##### RECORDS PROVIDED #####
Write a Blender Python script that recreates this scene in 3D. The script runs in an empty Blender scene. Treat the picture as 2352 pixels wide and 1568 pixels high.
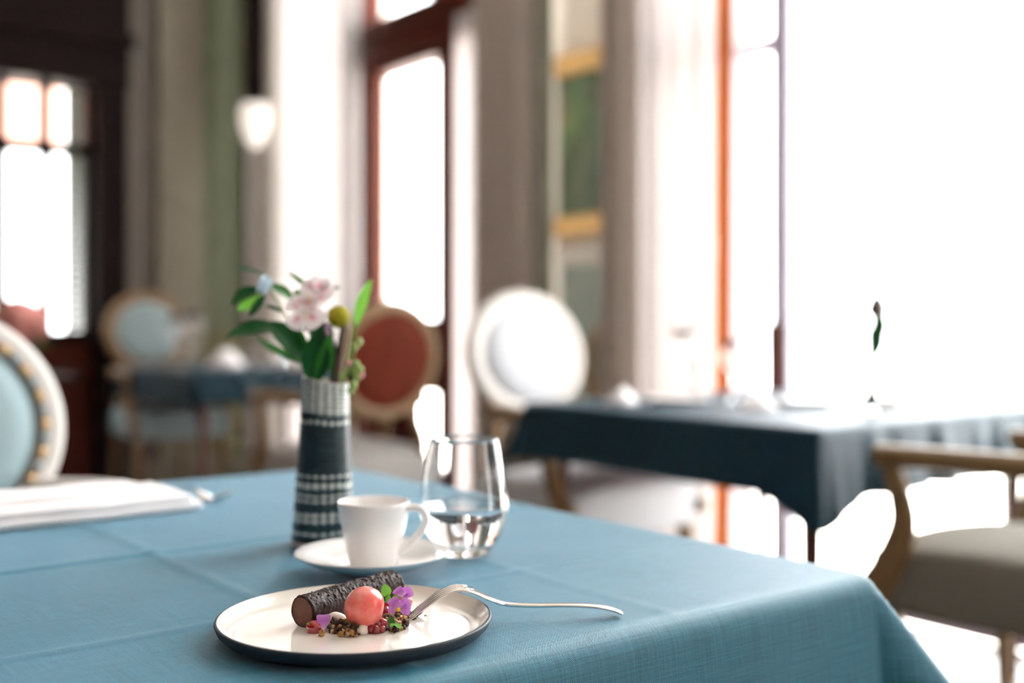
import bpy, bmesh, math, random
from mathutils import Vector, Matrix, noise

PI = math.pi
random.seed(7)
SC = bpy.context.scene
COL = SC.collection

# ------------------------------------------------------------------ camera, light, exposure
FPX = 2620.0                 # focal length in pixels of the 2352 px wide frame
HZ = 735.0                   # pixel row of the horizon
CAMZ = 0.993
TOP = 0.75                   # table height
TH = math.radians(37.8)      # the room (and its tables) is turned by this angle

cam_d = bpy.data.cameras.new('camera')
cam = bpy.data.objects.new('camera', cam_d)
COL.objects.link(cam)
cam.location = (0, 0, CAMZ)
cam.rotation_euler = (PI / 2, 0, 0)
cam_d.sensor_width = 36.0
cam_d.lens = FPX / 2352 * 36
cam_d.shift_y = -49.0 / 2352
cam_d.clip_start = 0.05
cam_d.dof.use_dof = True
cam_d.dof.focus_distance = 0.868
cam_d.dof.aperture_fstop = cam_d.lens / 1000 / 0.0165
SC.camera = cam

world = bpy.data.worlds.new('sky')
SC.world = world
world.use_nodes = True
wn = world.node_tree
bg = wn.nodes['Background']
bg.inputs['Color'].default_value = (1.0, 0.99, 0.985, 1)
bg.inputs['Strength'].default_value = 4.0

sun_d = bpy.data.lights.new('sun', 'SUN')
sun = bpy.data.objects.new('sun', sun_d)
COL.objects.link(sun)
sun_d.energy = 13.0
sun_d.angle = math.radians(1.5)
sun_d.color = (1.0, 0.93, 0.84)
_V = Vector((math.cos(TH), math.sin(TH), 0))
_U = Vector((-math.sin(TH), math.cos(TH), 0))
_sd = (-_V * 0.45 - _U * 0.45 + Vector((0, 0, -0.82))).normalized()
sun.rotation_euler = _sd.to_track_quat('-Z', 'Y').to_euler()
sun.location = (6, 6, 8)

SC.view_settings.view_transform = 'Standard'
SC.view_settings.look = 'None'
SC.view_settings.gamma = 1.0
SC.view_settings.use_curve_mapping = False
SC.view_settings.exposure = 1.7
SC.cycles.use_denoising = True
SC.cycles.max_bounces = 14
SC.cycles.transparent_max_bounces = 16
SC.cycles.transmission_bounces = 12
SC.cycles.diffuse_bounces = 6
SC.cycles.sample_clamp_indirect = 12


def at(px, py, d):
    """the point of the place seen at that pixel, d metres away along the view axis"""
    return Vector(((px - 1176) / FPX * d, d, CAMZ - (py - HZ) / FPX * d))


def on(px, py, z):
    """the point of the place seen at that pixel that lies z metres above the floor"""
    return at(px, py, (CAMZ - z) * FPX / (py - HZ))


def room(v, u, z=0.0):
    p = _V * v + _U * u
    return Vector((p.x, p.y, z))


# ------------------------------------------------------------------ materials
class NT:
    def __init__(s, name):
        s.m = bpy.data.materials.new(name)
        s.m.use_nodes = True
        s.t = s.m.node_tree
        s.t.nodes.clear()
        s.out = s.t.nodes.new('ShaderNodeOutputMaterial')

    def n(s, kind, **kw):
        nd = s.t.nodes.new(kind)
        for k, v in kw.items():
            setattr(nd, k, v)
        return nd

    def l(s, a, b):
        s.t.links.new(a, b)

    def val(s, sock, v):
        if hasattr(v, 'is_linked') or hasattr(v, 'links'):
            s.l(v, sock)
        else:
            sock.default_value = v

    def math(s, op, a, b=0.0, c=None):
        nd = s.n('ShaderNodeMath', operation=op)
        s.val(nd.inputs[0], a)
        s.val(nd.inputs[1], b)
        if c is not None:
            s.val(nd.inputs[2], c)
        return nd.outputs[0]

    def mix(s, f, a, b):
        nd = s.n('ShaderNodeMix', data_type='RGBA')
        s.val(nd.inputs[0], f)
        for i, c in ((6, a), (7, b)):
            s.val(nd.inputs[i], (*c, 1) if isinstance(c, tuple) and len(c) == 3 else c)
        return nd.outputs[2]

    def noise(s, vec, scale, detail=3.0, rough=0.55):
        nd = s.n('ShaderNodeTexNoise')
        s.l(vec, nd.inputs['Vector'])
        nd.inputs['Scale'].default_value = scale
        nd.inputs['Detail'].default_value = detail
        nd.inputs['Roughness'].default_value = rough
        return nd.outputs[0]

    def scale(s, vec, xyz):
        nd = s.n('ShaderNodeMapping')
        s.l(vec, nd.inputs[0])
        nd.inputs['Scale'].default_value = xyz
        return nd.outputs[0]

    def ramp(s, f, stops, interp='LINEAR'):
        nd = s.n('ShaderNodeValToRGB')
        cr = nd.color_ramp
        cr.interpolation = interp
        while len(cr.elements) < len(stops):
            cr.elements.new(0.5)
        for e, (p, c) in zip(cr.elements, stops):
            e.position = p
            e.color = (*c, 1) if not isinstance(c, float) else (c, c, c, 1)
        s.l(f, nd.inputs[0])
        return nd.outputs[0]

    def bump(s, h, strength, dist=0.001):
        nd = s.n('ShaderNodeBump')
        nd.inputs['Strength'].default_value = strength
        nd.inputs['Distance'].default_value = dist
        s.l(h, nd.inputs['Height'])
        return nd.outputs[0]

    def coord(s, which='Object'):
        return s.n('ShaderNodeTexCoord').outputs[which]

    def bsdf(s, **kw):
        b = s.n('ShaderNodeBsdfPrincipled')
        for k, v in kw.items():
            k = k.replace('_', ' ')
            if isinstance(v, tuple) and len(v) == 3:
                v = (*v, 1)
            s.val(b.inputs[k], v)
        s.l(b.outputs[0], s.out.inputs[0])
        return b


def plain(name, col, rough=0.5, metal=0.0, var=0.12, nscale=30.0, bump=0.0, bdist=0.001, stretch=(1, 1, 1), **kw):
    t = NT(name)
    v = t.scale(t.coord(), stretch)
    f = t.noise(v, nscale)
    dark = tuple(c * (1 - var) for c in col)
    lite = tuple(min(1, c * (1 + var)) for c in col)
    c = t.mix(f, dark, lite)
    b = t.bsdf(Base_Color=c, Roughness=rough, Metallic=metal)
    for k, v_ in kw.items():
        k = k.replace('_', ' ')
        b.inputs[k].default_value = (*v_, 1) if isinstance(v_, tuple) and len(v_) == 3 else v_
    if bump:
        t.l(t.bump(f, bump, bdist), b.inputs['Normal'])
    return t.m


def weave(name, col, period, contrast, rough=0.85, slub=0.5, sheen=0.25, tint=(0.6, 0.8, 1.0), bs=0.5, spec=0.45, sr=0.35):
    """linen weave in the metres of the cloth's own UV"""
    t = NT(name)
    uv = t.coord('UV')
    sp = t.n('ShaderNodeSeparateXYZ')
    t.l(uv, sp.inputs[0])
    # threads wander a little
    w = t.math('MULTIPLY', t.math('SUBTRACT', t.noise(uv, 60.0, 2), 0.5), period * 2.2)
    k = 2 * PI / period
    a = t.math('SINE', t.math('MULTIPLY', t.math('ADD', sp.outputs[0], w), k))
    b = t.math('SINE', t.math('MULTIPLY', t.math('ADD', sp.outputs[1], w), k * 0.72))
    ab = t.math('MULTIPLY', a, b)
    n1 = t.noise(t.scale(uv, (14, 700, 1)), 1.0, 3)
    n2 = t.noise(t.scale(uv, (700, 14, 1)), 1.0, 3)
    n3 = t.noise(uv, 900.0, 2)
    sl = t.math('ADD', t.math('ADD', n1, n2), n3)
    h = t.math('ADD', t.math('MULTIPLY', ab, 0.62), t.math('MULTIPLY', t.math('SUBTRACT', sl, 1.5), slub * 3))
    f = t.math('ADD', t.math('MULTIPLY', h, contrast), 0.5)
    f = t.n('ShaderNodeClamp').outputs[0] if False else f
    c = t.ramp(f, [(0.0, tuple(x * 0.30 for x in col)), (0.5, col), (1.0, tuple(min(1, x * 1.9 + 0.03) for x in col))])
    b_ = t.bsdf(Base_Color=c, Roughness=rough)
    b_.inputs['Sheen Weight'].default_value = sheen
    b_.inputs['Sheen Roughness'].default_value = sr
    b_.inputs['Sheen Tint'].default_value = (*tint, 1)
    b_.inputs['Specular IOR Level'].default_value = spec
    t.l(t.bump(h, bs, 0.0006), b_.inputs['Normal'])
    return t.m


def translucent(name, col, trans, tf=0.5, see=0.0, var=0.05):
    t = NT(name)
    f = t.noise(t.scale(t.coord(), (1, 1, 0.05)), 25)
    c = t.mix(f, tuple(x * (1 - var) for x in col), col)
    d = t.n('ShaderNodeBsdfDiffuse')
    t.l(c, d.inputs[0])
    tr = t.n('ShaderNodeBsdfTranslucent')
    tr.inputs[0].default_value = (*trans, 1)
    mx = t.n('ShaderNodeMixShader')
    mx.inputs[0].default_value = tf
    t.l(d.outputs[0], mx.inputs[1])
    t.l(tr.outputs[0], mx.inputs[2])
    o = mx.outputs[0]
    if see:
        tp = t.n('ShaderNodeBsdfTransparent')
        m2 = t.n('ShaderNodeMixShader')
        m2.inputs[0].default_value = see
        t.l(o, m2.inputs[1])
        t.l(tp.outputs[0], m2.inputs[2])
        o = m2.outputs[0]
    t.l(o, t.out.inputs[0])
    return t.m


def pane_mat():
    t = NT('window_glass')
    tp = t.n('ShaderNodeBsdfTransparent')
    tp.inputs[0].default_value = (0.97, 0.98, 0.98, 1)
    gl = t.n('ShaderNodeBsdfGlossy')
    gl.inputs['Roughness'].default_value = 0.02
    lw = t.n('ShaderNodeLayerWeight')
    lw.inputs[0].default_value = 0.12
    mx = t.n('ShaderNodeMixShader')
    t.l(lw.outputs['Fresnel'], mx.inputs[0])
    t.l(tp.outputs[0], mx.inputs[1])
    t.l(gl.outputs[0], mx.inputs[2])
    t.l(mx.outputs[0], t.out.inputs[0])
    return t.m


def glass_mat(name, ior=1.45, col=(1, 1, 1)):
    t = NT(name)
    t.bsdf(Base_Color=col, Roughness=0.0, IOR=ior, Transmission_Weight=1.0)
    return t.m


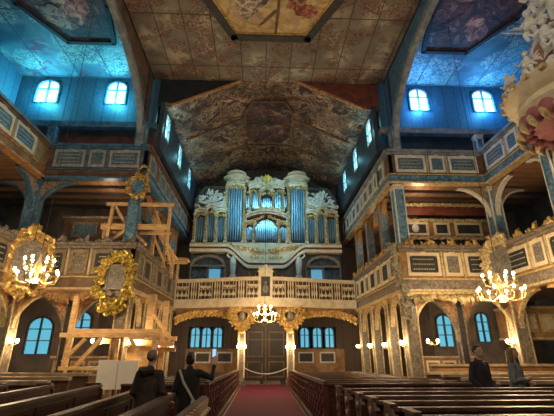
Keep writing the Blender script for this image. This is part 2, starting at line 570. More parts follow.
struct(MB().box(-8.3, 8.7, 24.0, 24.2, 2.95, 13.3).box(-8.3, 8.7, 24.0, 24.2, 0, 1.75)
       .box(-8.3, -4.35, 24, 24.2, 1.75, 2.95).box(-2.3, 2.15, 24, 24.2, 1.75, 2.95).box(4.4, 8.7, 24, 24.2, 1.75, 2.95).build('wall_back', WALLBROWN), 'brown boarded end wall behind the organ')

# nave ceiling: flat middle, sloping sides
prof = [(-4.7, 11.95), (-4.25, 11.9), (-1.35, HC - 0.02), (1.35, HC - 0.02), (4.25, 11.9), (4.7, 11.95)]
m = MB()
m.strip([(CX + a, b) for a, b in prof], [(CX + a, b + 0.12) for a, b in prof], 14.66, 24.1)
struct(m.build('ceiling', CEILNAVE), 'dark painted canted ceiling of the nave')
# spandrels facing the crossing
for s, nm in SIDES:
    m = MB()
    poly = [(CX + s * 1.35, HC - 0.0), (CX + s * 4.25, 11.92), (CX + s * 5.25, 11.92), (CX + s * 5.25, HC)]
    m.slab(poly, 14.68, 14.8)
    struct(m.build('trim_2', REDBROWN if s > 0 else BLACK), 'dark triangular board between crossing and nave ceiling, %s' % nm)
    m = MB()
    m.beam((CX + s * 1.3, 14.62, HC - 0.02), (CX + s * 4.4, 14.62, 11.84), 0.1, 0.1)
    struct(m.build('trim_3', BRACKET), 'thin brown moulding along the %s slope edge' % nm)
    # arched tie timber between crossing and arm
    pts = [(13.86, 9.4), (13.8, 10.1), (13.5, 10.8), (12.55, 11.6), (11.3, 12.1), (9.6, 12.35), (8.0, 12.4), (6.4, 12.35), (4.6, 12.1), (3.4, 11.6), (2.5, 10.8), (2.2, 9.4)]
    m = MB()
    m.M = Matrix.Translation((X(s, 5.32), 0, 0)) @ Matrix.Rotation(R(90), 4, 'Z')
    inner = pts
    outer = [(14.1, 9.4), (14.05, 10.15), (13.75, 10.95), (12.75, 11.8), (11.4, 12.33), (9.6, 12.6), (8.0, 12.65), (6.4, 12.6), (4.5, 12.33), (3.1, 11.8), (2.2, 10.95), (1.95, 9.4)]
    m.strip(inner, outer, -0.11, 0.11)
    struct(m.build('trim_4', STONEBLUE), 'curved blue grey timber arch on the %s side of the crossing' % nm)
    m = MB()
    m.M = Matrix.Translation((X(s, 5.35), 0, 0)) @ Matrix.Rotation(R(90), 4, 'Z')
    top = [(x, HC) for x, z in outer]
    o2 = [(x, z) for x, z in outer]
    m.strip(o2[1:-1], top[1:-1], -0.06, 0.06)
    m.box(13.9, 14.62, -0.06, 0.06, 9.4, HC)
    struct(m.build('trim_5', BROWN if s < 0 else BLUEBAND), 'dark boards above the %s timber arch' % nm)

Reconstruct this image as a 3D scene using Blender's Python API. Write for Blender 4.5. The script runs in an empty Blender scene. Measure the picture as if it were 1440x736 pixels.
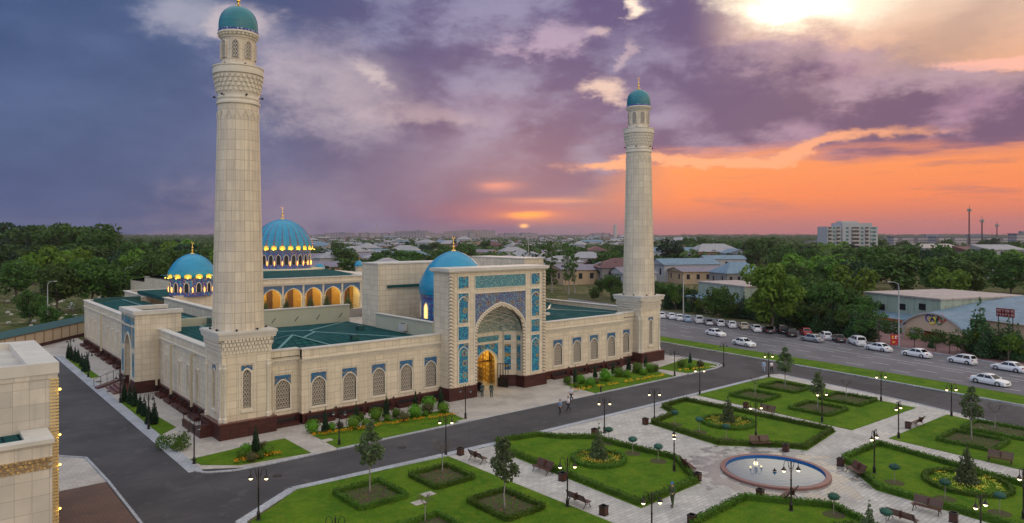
#####
● OBJECTIVE
Go back over the listing above and copy exactly the lines that begin at the line with "Keep writing the" and stop after the line with "behind the organ')"; leave out every other line.

● FULL SOLUTION
Keep writing the Blender script for this image. This is part 2, starting at line 570. More parts follow.
struct(MB().box(-8.3, 8.7, 24.0, 24.2, 2.95, 13.3).box(-8.3, 8.7, 24.0, 24.2, 0, 1.75)
       .box(-8.3, -4.35, 24, 24.2, 1.75, 2.95).box(-2.3, 2.15, 24, 24.2, 1.75, 2.95).box(4.4, 8.7, 24, 24.2, 1.75, 2.95).build('wall_back', WALLBROWN), 'brown boarded end wall behind the organ')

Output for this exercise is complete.